The Google Ventures Design Sprint is particularly useful for startups and other organizations that are working in fast-paced, competitive environments, where the ability to quickly test and iterate on ideas can be a key advantage. It can also be helpful for larger organizations that are looking to innovate and bring new products to market, but may have more bureaucracy and process that can slow down the development process.

Overall, the Google Ventures Design Sprint is designed to benefit teams that are looking to create and test new product ideas in a structured and focused way, in order to make informed decisions about the direction of their product and bring it to market as quickly and efficiently as possible.

How does it work?

The process of creating a mobile banking app using lean methodologies involved the following steps:

  1. Define the problem: The first step was to identify the problem that the new features were meant to solve. This could be anything from helping customers manage their finances more efficiently to providing contextual advice on life events that may impact their finances.
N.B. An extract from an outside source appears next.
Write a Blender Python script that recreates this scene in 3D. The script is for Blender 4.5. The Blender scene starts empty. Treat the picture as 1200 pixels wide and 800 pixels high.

  2. Identify the target audience: The next step was to identify the target audience for the app. This could be based on demographics, such as age or income level, or on specific customer needs or preferences.

  3. Develop a minimum viable product (MVP): The MVP was a basic version of the app that included only the most essential new features that would be introduced into the existing app. This allowed the team to test the new features with a small group of users and gather feedback before moving on to fleshing these out into more complex features.

  4. Test and iterate: Once the MVP was ready, the team tested it with a small group of users and gathered feedback. This feedback was used to iterate on the design and features of the app, ensuring that it met the needs of the target audience and the client.

  5. "Launch" and scale: Once the prototype was finalised and ready for a wider audience, it was made available to the client and the wider team for review. From there, the team could work on adding new features as needed to meet the evolving needs of users.


Overall, the goal of using lean methodologies in the development process was to create a product that was simple, efficient, and user-friendly, while also being able to adapt and evolve over time while seamlessly integrated into an existing product that was access by millions of people in the UK every day.

Why is it needed?

The team at ustwo wanted to come up with radical new features that had to work alongside the existing app. The client and their customers were skeptical about any new functionality that appeared to want to sell them something so designing for trust was essential to the process from the very beginning. The team were becoming frustrated with the linear, sequential approach to project management in which each phase of the project had be completed before the next phase could begin. This approach meant that aspects of the project needed to be planned in advance, and the various phases completed in a fixed order. There was little room for flexibility or change. Ustwo wanted to transition to an Agile approach which would align with the ways of working across the rest of the studio. An agile approach would allow a more flexible, iterative approach to managing the project and would support adaptability and continuous improvement. The team wanted the freedom to approach the project in small, iterative sprints to make them more responsive to change and to deliver value to the customer more quickly.